■ EXERCISE:
Write out again exactly the lines from the one containing "778 pixels high." through the one containing "SC.camera = cam", both included, and omit the pictures.

■ EXTRACTED MATERIAL:
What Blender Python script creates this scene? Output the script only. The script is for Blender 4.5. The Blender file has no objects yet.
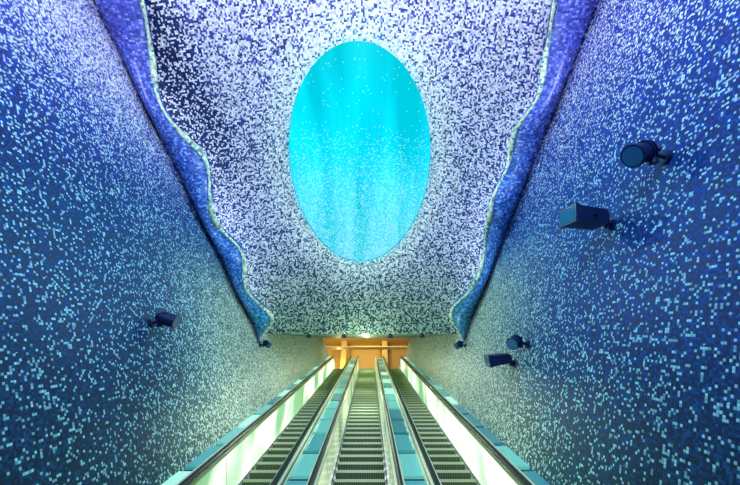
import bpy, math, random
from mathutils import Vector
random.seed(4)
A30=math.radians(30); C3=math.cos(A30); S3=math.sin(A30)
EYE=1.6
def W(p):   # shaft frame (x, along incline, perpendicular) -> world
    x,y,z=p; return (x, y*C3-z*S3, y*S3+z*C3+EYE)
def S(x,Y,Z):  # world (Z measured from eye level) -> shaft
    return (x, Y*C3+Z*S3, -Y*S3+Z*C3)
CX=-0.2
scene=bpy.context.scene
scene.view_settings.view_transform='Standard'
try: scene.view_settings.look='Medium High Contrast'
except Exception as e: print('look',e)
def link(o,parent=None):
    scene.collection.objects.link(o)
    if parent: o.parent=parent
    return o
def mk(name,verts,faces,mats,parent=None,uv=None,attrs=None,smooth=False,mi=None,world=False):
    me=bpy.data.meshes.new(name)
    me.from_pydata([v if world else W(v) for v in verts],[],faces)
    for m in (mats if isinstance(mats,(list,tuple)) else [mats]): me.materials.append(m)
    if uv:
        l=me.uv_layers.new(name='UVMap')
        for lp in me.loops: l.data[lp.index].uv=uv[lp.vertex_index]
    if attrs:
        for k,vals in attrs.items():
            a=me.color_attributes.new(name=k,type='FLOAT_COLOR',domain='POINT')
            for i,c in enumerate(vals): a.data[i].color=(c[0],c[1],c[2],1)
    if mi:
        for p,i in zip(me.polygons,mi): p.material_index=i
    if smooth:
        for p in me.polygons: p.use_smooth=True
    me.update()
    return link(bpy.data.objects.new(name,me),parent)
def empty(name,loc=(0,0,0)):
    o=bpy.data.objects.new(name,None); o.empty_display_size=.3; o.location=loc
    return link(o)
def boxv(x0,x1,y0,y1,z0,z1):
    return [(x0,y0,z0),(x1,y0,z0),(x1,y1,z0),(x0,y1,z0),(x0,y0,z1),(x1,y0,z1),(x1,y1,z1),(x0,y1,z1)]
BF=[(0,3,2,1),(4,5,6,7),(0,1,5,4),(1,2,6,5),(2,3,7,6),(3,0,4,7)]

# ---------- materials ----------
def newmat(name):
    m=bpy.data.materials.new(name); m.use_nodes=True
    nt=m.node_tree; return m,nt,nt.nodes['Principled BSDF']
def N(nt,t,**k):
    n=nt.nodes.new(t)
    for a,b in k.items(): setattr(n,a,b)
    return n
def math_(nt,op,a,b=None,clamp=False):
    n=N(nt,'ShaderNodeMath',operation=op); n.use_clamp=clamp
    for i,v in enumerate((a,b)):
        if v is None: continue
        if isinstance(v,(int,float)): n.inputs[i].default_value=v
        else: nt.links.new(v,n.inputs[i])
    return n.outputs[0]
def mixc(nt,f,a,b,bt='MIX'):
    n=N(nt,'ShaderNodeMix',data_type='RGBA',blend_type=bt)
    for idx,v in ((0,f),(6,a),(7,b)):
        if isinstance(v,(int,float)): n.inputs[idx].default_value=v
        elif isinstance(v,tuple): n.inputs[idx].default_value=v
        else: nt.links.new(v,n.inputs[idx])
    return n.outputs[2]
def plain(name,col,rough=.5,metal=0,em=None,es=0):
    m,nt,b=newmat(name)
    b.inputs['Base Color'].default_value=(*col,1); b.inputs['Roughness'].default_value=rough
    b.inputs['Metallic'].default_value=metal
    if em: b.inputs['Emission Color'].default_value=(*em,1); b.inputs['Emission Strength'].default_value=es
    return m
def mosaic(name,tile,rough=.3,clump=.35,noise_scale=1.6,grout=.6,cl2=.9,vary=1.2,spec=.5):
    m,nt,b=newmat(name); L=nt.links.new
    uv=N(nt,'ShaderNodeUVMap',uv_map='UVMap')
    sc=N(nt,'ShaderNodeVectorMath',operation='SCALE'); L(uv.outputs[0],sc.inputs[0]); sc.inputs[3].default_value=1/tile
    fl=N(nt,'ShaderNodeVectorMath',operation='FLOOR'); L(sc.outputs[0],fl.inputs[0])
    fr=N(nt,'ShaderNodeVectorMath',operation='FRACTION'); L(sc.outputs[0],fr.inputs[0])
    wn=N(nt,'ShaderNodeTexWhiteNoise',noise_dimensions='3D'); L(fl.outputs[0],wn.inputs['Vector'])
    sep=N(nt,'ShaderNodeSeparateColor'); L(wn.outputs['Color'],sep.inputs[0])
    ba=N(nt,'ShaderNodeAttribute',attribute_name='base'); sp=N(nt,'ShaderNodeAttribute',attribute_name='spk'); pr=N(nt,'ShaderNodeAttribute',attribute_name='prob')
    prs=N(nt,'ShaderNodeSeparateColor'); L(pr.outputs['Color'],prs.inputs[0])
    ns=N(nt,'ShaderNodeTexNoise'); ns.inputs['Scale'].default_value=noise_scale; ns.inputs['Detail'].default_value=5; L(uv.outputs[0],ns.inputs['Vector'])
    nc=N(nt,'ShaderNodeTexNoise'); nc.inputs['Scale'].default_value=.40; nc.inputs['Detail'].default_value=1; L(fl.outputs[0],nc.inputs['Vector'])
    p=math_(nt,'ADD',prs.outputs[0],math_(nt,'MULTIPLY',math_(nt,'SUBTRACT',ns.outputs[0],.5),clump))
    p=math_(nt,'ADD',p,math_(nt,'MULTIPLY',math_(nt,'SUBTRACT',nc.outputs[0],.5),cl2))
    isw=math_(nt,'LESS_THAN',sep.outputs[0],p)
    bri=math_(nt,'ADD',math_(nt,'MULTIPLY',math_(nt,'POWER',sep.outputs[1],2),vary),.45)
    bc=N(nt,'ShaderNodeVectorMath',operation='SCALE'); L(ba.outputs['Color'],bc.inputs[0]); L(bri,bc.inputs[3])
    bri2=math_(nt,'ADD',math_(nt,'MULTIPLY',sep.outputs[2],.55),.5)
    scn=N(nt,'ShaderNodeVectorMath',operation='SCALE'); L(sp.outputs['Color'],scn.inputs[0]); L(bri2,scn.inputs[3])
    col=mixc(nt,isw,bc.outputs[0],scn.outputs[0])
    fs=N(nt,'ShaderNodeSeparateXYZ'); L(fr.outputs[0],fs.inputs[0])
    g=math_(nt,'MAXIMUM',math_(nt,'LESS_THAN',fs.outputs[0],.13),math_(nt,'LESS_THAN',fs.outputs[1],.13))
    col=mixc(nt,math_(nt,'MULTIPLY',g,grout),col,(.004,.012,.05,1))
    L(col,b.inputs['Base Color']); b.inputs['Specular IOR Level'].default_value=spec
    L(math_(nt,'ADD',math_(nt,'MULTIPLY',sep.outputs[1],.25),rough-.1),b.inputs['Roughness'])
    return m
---
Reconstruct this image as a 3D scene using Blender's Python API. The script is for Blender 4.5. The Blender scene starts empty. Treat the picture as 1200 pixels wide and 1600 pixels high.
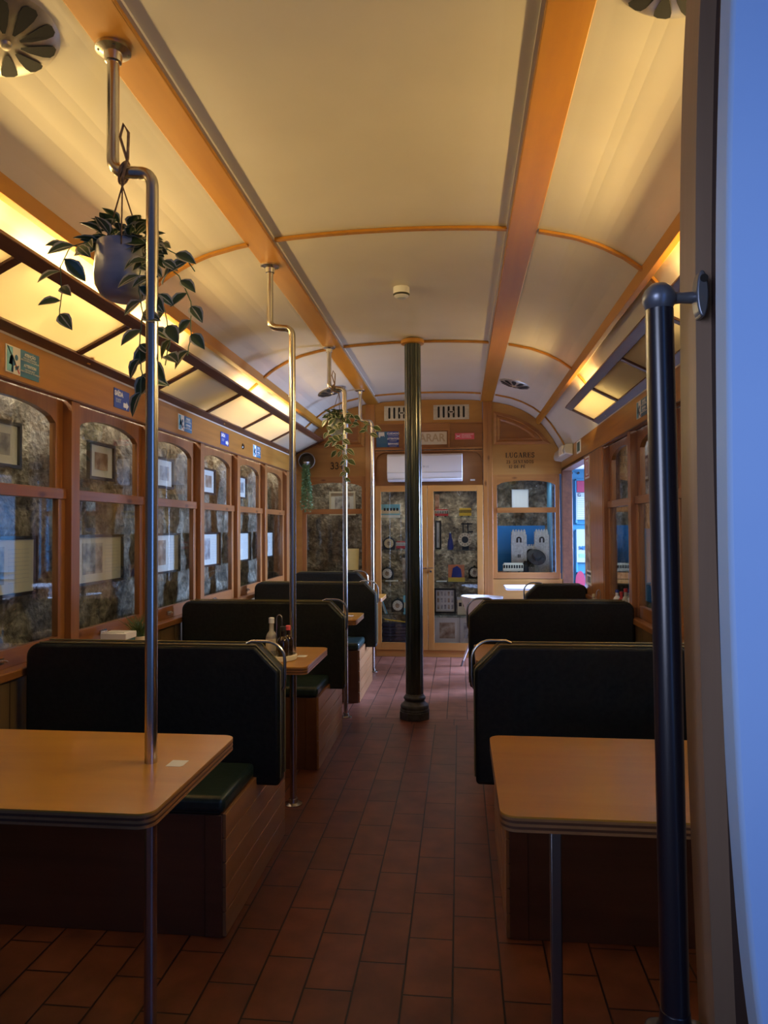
==
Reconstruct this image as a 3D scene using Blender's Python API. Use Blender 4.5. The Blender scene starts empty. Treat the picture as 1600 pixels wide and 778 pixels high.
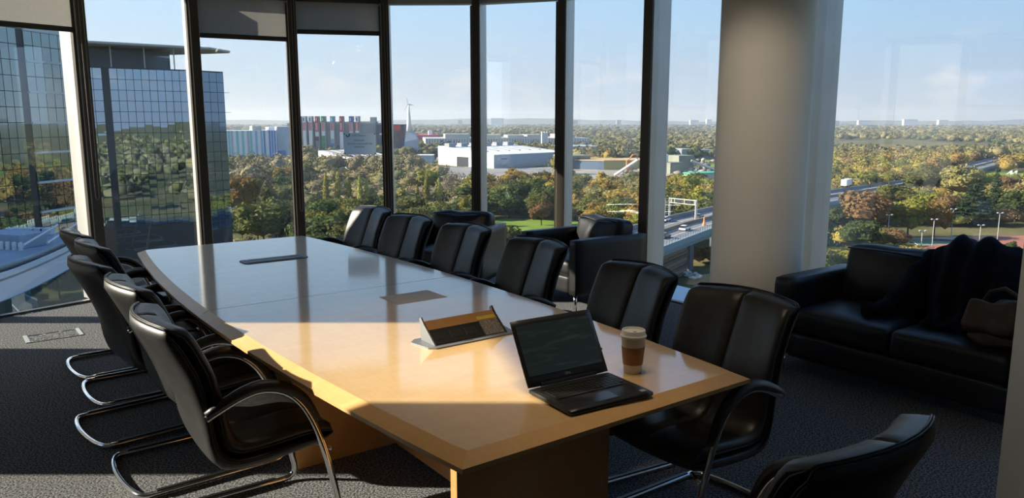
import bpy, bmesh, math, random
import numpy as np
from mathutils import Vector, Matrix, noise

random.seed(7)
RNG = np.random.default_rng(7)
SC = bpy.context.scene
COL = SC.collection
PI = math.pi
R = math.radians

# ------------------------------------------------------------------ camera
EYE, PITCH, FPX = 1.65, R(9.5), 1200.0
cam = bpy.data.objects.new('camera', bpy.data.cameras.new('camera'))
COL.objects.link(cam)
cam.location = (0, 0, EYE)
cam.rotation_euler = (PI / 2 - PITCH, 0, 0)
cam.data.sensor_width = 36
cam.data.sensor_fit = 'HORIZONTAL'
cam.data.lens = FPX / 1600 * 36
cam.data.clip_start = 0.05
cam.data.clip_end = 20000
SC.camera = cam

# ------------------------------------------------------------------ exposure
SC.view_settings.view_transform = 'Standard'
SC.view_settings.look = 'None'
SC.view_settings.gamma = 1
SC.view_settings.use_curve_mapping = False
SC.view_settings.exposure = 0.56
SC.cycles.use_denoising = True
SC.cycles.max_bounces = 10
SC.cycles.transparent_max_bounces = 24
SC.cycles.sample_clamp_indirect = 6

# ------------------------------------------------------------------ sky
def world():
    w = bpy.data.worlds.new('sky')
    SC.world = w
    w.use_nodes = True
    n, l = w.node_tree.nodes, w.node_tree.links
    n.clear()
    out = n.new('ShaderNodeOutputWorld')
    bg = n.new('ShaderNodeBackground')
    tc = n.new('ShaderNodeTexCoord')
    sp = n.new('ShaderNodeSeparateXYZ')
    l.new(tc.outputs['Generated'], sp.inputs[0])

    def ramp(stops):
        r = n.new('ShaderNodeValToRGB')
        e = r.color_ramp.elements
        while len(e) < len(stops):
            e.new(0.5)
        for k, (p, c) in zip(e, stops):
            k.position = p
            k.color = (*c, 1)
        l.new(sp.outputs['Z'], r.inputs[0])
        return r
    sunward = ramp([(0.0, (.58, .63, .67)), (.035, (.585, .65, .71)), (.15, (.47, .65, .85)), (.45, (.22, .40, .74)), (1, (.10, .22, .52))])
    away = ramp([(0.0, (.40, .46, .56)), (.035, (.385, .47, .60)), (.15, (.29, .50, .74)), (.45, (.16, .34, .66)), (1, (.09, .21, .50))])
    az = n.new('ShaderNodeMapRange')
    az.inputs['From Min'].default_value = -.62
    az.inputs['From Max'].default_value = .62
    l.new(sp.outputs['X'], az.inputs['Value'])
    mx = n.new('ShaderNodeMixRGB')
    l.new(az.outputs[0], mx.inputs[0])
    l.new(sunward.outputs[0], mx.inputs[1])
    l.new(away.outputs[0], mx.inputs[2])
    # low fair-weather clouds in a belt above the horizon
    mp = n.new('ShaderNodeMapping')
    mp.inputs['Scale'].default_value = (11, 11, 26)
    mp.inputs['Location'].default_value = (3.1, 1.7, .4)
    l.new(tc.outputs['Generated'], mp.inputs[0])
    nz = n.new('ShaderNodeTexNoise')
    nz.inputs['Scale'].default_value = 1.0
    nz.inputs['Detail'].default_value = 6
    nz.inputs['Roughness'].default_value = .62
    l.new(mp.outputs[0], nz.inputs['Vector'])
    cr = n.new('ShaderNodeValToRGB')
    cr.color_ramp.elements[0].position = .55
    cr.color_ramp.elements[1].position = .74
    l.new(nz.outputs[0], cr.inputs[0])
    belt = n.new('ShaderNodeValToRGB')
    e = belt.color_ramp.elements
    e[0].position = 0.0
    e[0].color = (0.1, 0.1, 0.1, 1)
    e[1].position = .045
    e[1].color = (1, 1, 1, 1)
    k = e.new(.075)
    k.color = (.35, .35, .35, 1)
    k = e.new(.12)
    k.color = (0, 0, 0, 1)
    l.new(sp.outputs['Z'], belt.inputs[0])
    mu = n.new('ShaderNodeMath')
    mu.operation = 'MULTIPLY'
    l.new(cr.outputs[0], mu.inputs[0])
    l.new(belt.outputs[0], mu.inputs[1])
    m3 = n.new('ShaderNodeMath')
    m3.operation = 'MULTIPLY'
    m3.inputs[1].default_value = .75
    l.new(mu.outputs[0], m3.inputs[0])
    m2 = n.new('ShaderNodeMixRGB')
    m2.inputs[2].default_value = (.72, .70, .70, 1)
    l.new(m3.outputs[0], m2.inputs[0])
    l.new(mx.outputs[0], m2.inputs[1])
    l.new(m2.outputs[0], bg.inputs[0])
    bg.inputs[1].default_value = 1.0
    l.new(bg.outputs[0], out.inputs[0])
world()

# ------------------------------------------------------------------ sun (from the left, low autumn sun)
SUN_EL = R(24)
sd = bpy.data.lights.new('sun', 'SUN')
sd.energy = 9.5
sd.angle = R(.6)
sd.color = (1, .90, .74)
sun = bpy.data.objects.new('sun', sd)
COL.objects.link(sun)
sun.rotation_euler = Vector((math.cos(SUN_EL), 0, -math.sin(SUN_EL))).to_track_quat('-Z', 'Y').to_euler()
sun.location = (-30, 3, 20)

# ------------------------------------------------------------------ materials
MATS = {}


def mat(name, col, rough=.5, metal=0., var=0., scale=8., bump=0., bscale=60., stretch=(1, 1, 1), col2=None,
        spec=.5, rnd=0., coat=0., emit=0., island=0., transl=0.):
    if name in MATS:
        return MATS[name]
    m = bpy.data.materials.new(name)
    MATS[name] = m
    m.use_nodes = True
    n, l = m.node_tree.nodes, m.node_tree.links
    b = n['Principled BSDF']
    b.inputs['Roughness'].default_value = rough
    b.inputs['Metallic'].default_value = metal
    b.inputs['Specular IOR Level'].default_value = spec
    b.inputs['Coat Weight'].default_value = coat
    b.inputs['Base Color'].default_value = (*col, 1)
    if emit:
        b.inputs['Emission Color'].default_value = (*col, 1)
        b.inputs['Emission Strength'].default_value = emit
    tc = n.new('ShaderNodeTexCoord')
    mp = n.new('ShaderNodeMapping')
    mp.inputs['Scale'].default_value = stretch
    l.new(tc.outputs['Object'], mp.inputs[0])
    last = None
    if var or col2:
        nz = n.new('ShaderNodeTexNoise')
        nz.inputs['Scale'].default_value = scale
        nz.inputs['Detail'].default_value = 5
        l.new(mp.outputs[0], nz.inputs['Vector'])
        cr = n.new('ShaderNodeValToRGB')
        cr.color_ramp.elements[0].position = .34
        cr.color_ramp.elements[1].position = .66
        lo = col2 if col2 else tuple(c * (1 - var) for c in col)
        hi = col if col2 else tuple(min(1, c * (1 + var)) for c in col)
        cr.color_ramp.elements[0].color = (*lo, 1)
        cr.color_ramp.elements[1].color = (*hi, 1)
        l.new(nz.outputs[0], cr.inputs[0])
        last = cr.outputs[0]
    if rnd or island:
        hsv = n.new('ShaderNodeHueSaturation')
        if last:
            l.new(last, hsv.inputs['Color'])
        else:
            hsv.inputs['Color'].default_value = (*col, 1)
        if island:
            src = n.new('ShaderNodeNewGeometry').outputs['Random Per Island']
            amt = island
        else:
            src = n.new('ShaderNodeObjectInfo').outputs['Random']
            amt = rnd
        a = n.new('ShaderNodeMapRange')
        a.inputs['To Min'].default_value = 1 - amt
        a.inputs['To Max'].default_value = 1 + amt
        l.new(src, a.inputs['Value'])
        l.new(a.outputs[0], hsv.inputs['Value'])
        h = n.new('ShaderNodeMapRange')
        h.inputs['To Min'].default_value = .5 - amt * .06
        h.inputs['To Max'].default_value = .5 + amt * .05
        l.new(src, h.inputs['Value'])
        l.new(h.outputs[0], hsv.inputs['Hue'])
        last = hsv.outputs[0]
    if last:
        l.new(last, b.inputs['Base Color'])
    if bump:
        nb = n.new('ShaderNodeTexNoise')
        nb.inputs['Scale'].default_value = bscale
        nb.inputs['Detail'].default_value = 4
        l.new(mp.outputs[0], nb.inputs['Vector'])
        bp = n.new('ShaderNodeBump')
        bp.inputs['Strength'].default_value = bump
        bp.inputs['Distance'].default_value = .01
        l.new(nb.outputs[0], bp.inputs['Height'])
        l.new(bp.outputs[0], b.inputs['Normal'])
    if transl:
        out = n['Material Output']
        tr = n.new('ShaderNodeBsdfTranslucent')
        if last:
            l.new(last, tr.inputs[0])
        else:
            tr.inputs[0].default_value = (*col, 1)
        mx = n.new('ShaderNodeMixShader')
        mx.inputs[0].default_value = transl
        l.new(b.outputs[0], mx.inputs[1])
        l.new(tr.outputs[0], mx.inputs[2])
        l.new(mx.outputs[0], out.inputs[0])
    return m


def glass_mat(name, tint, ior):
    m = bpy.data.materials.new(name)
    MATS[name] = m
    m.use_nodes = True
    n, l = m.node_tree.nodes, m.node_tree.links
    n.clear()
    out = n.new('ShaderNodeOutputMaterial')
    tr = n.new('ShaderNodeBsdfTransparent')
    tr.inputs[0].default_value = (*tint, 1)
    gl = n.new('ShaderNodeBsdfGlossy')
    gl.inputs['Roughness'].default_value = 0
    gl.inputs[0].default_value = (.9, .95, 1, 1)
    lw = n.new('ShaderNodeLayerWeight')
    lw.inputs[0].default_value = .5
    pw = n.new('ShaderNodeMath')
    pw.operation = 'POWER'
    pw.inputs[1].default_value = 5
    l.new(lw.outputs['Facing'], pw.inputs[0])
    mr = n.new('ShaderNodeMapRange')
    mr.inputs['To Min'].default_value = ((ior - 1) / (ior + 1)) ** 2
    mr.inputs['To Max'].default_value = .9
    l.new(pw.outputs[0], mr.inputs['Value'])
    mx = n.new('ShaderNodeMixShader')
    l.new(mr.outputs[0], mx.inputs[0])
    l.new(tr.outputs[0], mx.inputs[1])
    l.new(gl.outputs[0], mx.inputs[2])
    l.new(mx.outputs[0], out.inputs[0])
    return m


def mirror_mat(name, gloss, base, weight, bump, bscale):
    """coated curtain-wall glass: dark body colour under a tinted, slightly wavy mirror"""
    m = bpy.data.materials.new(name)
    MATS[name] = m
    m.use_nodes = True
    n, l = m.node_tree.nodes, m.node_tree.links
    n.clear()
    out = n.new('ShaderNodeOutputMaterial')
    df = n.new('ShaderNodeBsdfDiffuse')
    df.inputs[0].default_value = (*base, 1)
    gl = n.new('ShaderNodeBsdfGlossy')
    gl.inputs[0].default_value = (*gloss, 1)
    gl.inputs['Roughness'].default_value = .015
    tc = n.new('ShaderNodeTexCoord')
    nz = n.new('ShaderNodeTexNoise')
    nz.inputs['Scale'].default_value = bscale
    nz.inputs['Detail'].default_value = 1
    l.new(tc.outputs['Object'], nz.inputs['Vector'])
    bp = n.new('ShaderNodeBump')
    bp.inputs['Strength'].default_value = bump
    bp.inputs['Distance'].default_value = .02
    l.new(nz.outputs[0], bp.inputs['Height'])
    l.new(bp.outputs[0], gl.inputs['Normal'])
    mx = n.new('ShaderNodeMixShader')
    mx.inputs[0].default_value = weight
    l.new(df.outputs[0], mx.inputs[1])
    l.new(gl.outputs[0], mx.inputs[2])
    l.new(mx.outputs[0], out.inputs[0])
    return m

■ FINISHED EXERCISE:
Reconstruct this image as a 3D scene using Blender's Python API. Use Blender 4.5. The Blender scene starts empty. Treat the picture as 1600 pixels wide and 778 pixels high.
import bpy, bmesh, math, random
import numpy as np
from mathutils import Vector, Matrix, noise

random.seed(7)
RNG = np.random.default_rng(7)
SC = bpy.context.scene
COL = SC.collection
PI = math.pi
R = math.radians

# ------------------------------------------------------------------ camera
EYE, PITCH, FPX = 1.65, R(9.5), 1200.0
cam = bpy.data.objects.new('camera', bpy.data.cameras.new('camera'))
COL.objects.link(cam)
cam.location = (0, 0, EYE)
cam.rotation_euler = (PI / 2 - PITCH, 0, 0)
cam.data.sensor_width = 36
cam.data.sensor_fit = 'HORIZONTAL'
cam.data.lens = FPX / 1600 * 36
cam.data.clip_start = 0.05
cam.data.clip_end = 20000
SC.camera = cam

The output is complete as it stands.